#### [Exercise description]
From the first line of the data down to and including the line with "R = math.radians", copy everything exactly, leaving out pictures.
── Data ──
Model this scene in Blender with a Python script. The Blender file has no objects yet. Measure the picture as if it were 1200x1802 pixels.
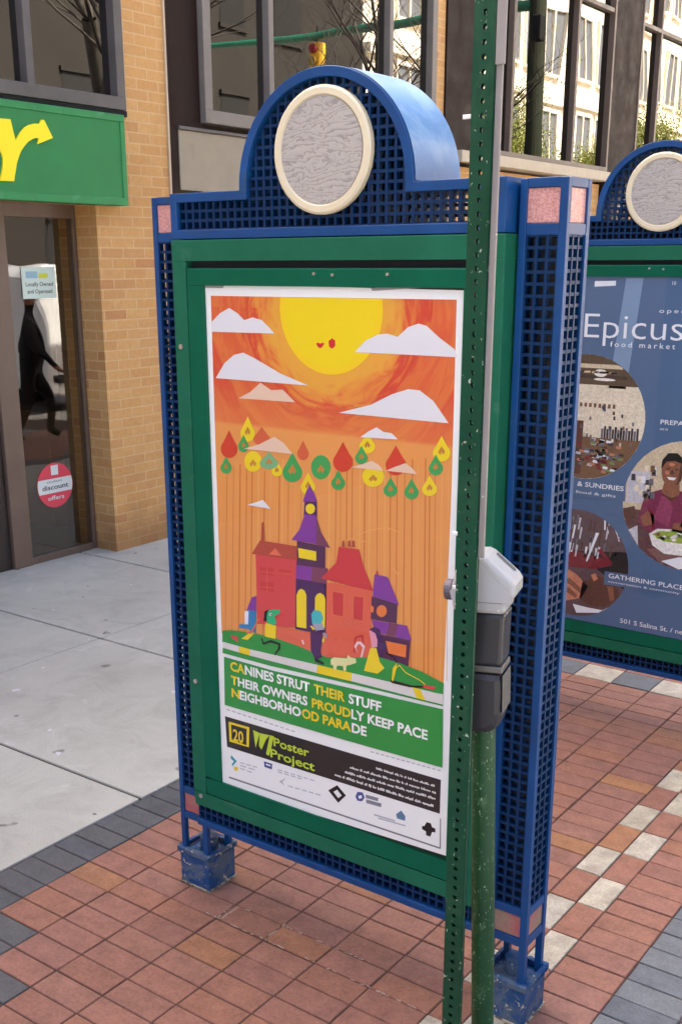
import bpy, bmesh, math, random
from mathutils import Vector, Matrix
random.seed(7)
sc = bpy.context.scene
COL = sc.collection
R = math.radians

# ------------------------------------------------------------------ camera, sky, sun, exposure
cam_d = bpy.data.cameras.new('camera'); cam = bpy.data.objects.new('camera', cam_d); COL.objects.link(cam)
_r = Vector((0.80322, 0.59567, -0.003851)); _u = Vector((-0.172653, 0.238989, 0.95555)); _b = Vector((0.570112, -0.766852, 0.294805))
_m = Matrix((_r, _u, _b)).transposed().to_4x4(); _m.translation = Vector((1.12811, -2.43113, 2.07638))
cam.matrix_world = _m
cam_d.sensor_fit = 'VERTICAL'; cam_d.sensor_height = 36; cam_d.sensor_width = 24
cam_d.lens = 38.564; cam_d.shift_x = 0.01346; cam_d.shift_y = 0.08743
cam_d.clip_start = 0.05; cam_d.clip_end = 1000
sc.camera = cam

SUN_EL = 45.0
SUN_DIR = Vector((math.cos(R(SUN_EL))*math.cos(R(-8)), math.cos(R(SUN_EL))*math.sin(R(-8)), -math.sin(R(SUN_EL))))   # the way the light travels: from behind the near building
w = bpy.data.worlds.new('World'); sc.world = w; w.use_nodes = True
_n = w.node_tree.nodes; _l = w.node_tree.links
_bg = _n['Background']; _sky = _n.new('ShaderNodeTexSky'); _sky.sky_type = 'NISHITA'; _sky.sun_disc = False
_sky.sun_elevation = R(SUN_EL); _sky.sun_rotation = math.atan2(-SUN_DIR.x, -SUN_DIR.y)
_sky.dust_density = 7.0; _sky.ozone_density = 0.0; _sky.air_density = 0.5
_l.new(_sky.outputs[0], _bg.inputs[0]); _bg.inputs[1].default_value = 0.15
sun_d = bpy.data.lights.new('sun', 'SUN'); sun_d.energy = 4.0; sun_d.angle = R(0.5); sun_d.color = (1, .94, .85)
sun = bpy.data.objects.new('sun', sun_d); COL.objects.link(sun)
sun.rotation_euler = SUN_DIR.to_track_quat('-Z', 'Y').to_euler(); sun.location = (-20, 0, 30)
sc.view_settings.view_transform = 'Standard'; sc.view_settings.look = 'None'; sc.view_settings.gamma = 1
sc.view_settings.exposure = 2.9

# ------------------------------------------------------------------ helpers: materials
def lin(c):
    c = c/255
    return c/12.92 if c <= .04045 else ((c+.055)/1.055)**2.4
def rgb(r, g, b, k=1.0): return (lin(r)*k, lin(g)*k, lin(b)*k, 1)
def mat(name, col, rough=.5, metal=0, spec=.5, coat=0):
    m = bpy.data.materials.new(name); m.use_nodes = True
    b = m.node_tree.nodes['Principled BSDF']
    b.inputs['Base Color'].default_value = col; b.inputs['Roughness'].default_value = rough
    b.inputs['Metallic'].default_value = metal; b.inputs['Specular IOR Level'].default_value = spec
    b.inputs['Coat Weight'].default_value = coat; b.inputs['Coat Roughness'].default_value = .22
    return m
class NT:
    def __init__(s, m): s.t = m.node_tree; s.b = s.t.nodes['Principled BSDF']
    def n(s, typ, **kw):
        x = s.t.nodes.new('ShaderNode'+typ)
        for k, v in kw.items():
            if k.startswith('i_'): x.inputs[k[2:].replace('_', ' ')].default_value = v
            else: setattr(x, k, v)
        return x
    def l(s, a, b): s.t.links.new(a, b)
    def noise(s, scale, detail=4, rough=.6, vec=None, dist=0):
        x = s.n('TexNoise'); x.inputs['Scale'].default_value = scale; x.inputs['Detail'].default_value = detail
        x.inputs['Roughness'].default_value = rough; x.inputs['Distortion'].default_value = dist
        if vec: s.l(vec, x.inputs['Vector'])
        return x.outputs['Fac']
    def ramp(s, fac, stops, interp='LINEAR'):
        x = s.n('ValToRGB'); x.color_ramp.interpolation = interp; e = x.color_ramp.elements
        while len(e) < len(stops): e.new(.5)
        for k, (p, c) in enumerate(stops): e[k].position = p; e[k].color = c
        s.l(fac, x.inputs[0]); return x.outputs[0]
    def mix(s, fac, a, b, mode='MIX'):
        x = s.n('Mix', data_type='RGBA', blend_type=mode)
        for i, v in ((0, fac), (6, a), (7, b)):
            if hasattr(v, 'links'): s.l(v, x.inputs[i])
            else: x.inputs[i].default_value = v
        return x.outputs[2]
    def math(s, op, a, b=0.0, c=None):
        x = s.n('Math', operation=op)
        for i, v in enumerate((a, b) if c is None else (a, b, c)):
            if hasattr(v, 'links'): s.l(v, x.inputs[i])
            else: x.inputs[i].default_value = v
        return x.outputs[0]
    def coord(s, which='Object'): return s.n('TexCoord').outputs[which]
    def bump(s, h, strength=.3, dist=.005):
        x = s.n('Bump'); x.inputs['Strength'].default_value = strength; x.inputs['Distance'].default_value = dist
        s.l(h, x.inputs['Height']); s.l(x.outputs[0], s.b.inputs['Normal'])
def worn(name, col, chip, scale=60, amount=.64, rough=.35, var=.18, streak=1.0, coat=0, spec=.5, dirt=None, dscale=6, damt=.6):
    """painted metal with flecks of another colour where paint has come off, and slight unevenness"""
    m = mat(name, col, rough, 0, spec, coat); t = NT(m); v = t.coord()
    mp = t.n('Mapping'); mp.inputs['Scale'].default_value = (1, 1, streak); t.l(v, mp.inputs['Vector'])
    big = t.noise(5, 5, .65, mp.outputs[0])
    base = t.ramp(big, [(.3, tuple(c*(1-var) for c in col[:3])+(1,)), (.7, tuple(min(1, c*(1+var)) for c in col[:3])+(1,))])
    if dirt:
        d = t.noise(dscale, 6, .7, mp.outputs[0], .6)
        f = t.ramp(d, [(damt, (0, 0, 0, 1)), (min(1, damt+.1), (1, 1, 1, 1))]); base = t.mix(t.math('MULTIPLY', f, .7), base, dirt)
    fl = t.noise(scale, 3, .7, mp.outputs[0], .3)
    f = t.ramp(fl, [(amount, (0, 0, 0, 1)), (amount+.025, (1, 1, 1, 1))])
    c = t.mix(f, base, chip); t.l(c, t.b.inputs['Base Color'])
    t.l(t.ramp(big, [(.3, (rough*.8,)*3+(1,)), (.75, (min(1, rough*1.35),)*3+(1,))]), t.b.inputs['Roughness'])
    t.bump(t.math('ADD', t.math('MULTIPLY', fl, .6), t.math('MULTIPLY', big, .4)), .12, .002)
    return m
def glass(name, tint, refl, wav=0.0, wscale=1.2, rough=0.0, colr=(1, 1, 1, 1)):
    """a pane: see-through (tinted) plus a mirror layer"""
    m = bpy.data.materials.new(name); m.use_nodes = True; nt = m.node_tree; nt.nodes.clear()
    o = nt.nodes.new('ShaderNodeOutputMaterial'); mx = nt.nodes.new('ShaderNodeMixShader'); mx.inputs[0].default_value = refl
    tr = nt.nodes.new('ShaderNodeBsdfTransparent'); tr.inputs[0].default_value = tint
    gl = nt.nodes.new('ShaderNodeBsdfGlossy'); gl.inputs[0].default_value = colr; gl.inputs['Roughness'].default_value = rough
    if wav:
        tc = nt.nodes.new('ShaderNodeTexCoord'); no = nt.nodes.new('ShaderNodeTexNoise'); no.inputs['Scale'].default_value = wscale; no.inputs['Detail'].default_value = 1
        bu = nt.nodes.new('ShaderNodeBump'); bu.inputs['Strength'].default_value = 1; bu.inputs['Distance'].default_value = wav
        nt.links.new(tc.outputs['Object'], no.inputs['Vector']); nt.links.new(no.outputs['Fac'], bu.inputs['Height']); nt.links.new(bu.outputs[0], gl.inputs['Normal'])
    nt.links.new(tr.outputs[0], mx.inputs[1]); nt.links.new(gl.outputs[0], mx.inputs[2]); nt.links.new(mx.outputs[0], o.inputs[0])
    return m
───
#### [Response to this exercise]
Model this scene in Blender with a Python script. The Blender file has no objects yet. Measure the picture as if it were 1200x1802 pixels.
import bpy, bmesh, math, random
from mathutils import Vector, Matrix
random.seed(7)
sc = bpy.context.scene
COL = sc.collection
R = math.radians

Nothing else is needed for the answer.